The most famous and populated Virginia barrier island is Chincoteague, immortalized by Marguerite Henry’s Misty of Chincoteague series about the wild horses that live there. Many of the islands were once home to thriving communities of watermen who caught and hunted the ample sea and bird life. Cobb and Hog islands once boasted hunting clubs and hotels where some of the wealthiest on the East Coast came to play. Wallops Island is home to NASA’s Wallops Flight Facility, but the remainder of these islands are now uninhabited. 

Exploring unmanned islands

Uninhabited islands call to me like few other things. It’s the fall of 2018 when I explore several barrier islands with ecotour guide Meriwether Payne of Seaside Ecotours, who takes me out in her Carolina skiff. Setting off from the fishing village of Wachapreague, we cross rich meadows of salt marsh where birds, crabs, fish, clams, and oysters abound. These islands are a birder’s paradise. At one point, Payne hushes me to listen to a warbling cry. “That’s a whimbrel,” she says, scanning the marshes. We eventually spy its striped head and curved beak and also observe oystercatchers, a snowy egret, sandpipers, and a juvenile eagle.

At Dawson Shoals, an outlying curve of sand that faces the Atlantic’s mighty wave action, Payne drops me off at the deserted beach. Barefoot, I wade along the shoreline, circumnavigating the island in 15 minutes. A flock of black skimmers—tern-like birds that skim the water to fish—loudly objected to my presence. While many islands are open during the day for recreation, some sections are seasonally off limits to protect nesting birds.

Hog Island Lane in Willis Wharf.
Hog Island Lane in Willis Wharf. | Photo: Amy Brecount White

Cedar Island, our next destination, now boasts few cedars and has moved 500 feet in the last 10 years, migrating closer to the mainland. In the 1970s, the island was divided into beach lots, and owners built houses. We see pilings still in the ocean, remnants of 35 houses that were washed away, moved inland, or burned to the ground. “Some of them were pretty fancy,” says Payne, who vacationed here as a child. These days, the rising water sometimes washes over parts of the island—a phenomenon referred to as “overwash”—which can reconfigure its topography and vegetation. It’s an ideal spot for birding or collecting shells, but not for living.

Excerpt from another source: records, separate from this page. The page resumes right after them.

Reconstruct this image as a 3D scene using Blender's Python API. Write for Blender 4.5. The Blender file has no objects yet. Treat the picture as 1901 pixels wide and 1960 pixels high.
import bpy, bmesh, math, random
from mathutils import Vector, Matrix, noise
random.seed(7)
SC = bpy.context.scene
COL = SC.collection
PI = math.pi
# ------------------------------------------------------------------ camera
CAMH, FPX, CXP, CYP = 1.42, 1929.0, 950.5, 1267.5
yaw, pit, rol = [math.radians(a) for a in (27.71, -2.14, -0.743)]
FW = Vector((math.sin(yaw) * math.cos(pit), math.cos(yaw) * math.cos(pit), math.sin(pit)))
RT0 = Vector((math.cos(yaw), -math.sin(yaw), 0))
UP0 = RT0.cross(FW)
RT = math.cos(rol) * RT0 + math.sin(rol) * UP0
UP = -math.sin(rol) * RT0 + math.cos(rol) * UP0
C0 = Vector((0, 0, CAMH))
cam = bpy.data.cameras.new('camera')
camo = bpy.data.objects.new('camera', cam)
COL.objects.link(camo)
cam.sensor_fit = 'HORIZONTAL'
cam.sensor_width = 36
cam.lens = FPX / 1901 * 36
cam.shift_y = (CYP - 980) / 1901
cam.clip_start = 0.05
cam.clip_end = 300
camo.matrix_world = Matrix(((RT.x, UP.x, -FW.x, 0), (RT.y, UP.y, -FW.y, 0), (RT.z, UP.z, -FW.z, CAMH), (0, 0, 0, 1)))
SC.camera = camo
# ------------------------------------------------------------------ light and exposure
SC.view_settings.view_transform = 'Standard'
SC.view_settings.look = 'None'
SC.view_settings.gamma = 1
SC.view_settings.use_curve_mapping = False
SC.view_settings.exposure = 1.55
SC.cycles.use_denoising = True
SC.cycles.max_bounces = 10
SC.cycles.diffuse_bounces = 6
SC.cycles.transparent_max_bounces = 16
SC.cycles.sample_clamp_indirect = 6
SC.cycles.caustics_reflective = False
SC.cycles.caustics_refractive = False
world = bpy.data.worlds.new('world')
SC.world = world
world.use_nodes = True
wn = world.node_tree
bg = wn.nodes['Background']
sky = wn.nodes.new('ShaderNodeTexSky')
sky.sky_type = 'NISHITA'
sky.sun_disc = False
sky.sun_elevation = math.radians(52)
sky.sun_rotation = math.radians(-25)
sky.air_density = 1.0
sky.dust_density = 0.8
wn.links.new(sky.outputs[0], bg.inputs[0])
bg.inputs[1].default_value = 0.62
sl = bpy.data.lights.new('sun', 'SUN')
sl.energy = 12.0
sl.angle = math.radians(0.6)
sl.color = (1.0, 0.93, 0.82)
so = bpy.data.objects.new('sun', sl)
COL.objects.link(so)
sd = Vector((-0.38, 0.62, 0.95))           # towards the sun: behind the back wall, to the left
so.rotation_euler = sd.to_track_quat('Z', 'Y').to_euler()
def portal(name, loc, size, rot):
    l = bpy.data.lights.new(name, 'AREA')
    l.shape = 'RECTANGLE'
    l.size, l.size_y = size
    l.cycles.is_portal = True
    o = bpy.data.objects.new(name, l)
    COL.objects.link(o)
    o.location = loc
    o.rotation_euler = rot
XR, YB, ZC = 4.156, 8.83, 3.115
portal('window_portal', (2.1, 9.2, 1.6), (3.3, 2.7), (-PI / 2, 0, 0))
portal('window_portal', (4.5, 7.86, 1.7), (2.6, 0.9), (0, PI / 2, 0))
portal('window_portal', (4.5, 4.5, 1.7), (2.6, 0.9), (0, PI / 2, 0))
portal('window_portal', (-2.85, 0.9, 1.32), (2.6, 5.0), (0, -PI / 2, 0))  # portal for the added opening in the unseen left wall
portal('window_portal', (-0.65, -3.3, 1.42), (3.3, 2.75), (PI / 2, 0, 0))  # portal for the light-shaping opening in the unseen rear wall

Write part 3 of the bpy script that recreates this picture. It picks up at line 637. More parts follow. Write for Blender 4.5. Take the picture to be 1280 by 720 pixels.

The Barrier Island Center 

While most barrier island communities are only a memory, the immersive Barrier Island Center in Machipongo helps me envision what life was once like there. Located in a restored 1890s almshouse, the center keeps a unique existence alive by displaying treasured artifacts passed down to descendants and sharing their stories. The site is also home to a separate 1910 African American almshouse, now used as an education building.

Walking into the inviting building, my eyes are drawn to a breeches buoy (a life buoy with canvas breeches attached) used by the lifesaving service to rescue sailors off floundering ships. Artfully suspended above a wooden ship’s helm, the buoy and its vital ropes help me imagine what a sailor might feel in a wild storm. The center offers films about aspects of island life, so before exploring more, I watch Our Island Home, a 20-minute film featuring four Hog Islanders, among the last people born there.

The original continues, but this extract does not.